Gun control advocates in Congress quickly cited the Virginia Tech shootings as evidence of the need for tighter firearm restrictions. "I believe this will reignite the dormant effort to pass common-sense gun regulations in this nation," Sen. Dianne Feinstein said Monday. The California Democrat has led efforts to renew the expired ban on so-called assault weapons (PL 103-322). [...]

Even Congress' leading gun control advocate, Rep. Carolyn McCarthy, D-N.Y., conceded that efforts to renew the assault weapons ban and limit high-capacity ammunition clips stood little chance of passage.

But on Monday, McCarthy and her staff were more optimistic.

"We're going to be stepping it up in light of this," said George Burke, a spokesman for McCarthy, whose husband was killed and son was severely wounded by a gunman on the Long Island Rail Road in 1993.
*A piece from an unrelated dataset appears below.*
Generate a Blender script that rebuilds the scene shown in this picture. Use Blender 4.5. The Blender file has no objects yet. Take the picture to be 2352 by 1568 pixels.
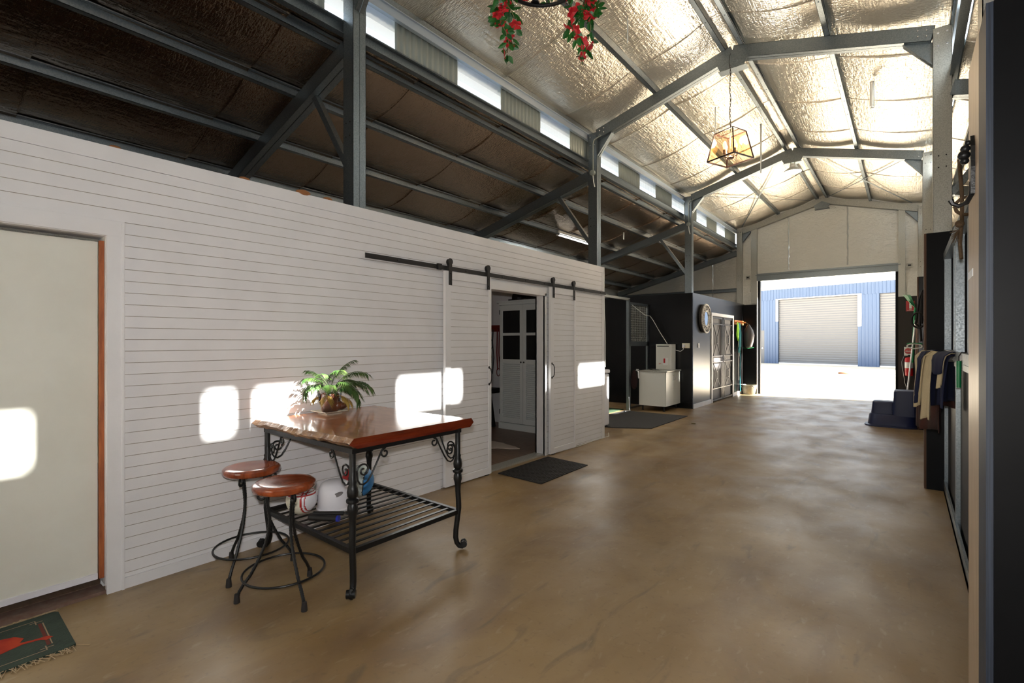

McCarthy introduced legislation in February (HR 1022) that would reauthorize the assault weapons ban.

"It has been more than a decade since meaningful legislation that would prevent gun violence has been signed into law," McCarthy said in a statement Monday. "This pattern must change. For too long Congress has stood idle while gun violence continues to take its toll. The unfortunate situation in Virginia could have been avoided if Congressional leaders stood up to the gun lobby.

There's time for these debates the in days and weeks to come -- and rest assured, those debates will happen. But the anti-gun crowd needn't be "more optimistic" in the wake of such a tragedy. They ought to be heartbroken like the rest of America they claim to represent.